Using the data beneath this instruction, retype only the lines from the one that contains "What Blender Python" down to the one that contains "COL = scene.collection", both included, exactly as they appear.

** START **

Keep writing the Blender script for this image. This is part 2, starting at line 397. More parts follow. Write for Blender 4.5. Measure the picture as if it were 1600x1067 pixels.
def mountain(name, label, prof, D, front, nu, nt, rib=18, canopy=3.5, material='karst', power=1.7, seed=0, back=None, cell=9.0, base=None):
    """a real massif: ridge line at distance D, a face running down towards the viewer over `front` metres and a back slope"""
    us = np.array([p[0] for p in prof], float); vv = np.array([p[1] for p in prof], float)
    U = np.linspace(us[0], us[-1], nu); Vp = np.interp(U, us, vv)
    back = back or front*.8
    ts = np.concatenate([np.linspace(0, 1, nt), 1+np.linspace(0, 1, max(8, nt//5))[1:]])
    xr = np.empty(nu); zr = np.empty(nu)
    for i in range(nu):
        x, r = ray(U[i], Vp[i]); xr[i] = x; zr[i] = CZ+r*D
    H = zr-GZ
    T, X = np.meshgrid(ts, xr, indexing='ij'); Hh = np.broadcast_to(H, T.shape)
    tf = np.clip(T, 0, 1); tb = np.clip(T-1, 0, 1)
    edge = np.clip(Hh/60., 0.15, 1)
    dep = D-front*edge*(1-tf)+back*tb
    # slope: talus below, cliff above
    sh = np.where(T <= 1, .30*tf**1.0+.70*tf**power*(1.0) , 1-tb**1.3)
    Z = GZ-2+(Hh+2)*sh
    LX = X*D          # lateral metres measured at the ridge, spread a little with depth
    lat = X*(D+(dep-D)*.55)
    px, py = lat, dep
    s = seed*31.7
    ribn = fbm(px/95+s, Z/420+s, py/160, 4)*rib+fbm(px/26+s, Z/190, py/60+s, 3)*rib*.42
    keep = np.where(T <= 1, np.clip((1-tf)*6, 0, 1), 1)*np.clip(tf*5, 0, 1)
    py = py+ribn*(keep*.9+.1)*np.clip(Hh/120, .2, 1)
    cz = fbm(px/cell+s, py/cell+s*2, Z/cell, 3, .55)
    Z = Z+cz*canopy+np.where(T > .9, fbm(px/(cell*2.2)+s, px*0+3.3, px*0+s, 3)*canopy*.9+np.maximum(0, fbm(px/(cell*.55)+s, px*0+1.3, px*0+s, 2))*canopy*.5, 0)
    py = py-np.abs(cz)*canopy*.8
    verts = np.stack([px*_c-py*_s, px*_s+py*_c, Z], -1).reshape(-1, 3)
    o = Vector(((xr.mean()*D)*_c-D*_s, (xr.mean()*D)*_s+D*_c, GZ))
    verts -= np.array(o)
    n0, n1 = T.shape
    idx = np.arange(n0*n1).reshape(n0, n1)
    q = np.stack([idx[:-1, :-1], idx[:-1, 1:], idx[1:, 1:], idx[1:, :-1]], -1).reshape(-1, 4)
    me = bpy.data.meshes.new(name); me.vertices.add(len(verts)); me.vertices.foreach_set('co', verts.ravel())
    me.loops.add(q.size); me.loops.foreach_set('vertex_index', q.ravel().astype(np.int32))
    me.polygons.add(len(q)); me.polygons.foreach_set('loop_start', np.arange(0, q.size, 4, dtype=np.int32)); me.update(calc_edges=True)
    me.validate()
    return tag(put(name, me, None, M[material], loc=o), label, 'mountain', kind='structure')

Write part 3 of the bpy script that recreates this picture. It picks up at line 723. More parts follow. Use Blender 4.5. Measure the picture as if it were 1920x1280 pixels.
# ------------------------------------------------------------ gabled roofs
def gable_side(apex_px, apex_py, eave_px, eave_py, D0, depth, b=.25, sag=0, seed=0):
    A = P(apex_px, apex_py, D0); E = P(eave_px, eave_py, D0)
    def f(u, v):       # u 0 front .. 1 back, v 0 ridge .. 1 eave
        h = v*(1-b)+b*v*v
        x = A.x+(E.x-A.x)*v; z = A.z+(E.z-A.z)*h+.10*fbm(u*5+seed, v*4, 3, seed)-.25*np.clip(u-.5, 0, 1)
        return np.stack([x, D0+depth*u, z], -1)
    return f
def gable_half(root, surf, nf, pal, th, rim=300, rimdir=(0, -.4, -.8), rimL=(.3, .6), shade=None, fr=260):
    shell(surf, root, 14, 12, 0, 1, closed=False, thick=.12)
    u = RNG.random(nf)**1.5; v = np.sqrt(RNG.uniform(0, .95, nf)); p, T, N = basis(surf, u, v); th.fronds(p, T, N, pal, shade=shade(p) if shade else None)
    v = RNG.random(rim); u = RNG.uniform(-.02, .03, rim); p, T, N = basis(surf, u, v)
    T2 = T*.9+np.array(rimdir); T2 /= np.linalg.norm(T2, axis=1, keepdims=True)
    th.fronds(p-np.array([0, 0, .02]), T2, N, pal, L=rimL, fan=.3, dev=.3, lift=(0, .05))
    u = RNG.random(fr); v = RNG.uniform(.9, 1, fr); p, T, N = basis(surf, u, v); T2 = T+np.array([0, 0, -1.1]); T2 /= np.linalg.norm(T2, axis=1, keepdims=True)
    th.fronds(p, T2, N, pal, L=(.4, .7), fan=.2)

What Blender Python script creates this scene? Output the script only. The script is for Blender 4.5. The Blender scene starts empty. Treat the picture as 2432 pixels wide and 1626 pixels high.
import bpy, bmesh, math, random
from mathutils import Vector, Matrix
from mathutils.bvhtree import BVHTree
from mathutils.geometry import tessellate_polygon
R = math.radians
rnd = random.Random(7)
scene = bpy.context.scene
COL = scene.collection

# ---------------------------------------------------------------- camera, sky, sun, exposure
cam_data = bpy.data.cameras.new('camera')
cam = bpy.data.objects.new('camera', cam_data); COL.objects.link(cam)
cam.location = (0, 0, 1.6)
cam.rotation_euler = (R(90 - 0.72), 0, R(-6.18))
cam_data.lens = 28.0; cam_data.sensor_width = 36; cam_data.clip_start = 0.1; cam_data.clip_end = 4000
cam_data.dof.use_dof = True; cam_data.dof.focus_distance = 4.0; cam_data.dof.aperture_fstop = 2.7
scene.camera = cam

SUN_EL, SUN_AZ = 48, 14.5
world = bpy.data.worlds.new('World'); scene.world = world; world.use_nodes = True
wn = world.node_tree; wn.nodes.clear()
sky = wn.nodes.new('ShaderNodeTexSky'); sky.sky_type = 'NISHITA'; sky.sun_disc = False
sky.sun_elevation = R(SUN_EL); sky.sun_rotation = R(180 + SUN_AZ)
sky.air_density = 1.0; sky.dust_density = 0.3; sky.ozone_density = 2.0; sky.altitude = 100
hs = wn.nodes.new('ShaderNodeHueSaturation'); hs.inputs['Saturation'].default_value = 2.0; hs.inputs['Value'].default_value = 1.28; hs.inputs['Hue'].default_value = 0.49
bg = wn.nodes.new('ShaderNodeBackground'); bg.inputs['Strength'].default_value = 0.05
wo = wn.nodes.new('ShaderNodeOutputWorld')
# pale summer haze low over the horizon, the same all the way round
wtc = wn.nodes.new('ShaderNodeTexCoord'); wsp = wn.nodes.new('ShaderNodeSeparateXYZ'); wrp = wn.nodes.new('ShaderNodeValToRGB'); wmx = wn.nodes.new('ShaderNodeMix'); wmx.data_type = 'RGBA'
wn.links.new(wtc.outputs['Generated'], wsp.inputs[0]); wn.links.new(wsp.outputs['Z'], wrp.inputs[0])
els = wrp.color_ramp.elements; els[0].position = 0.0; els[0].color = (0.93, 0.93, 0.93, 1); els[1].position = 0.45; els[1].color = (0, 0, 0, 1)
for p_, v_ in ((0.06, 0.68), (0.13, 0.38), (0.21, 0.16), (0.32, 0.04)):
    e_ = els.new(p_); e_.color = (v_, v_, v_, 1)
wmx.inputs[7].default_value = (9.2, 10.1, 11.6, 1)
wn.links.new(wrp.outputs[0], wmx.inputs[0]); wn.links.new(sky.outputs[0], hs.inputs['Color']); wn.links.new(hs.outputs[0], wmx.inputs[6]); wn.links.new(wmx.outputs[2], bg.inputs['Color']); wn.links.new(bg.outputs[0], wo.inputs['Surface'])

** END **

### REPLY TO THE EXERCISE
What Blender Python script creates this scene? Output the script only. The script is for Blender 4.5. The Blender scene starts empty. Treat the picture as 2432 pixels wide and 1626 pixels high.
import bpy, bmesh, math, random
from mathutils import Vector, Matrix
from mathutils.bvhtree import BVHTree
from mathutils.geometry import tessellate_polygon
R = math.radians
rnd = random.Random(7)
scene = bpy.context.scene
COL = scene.collection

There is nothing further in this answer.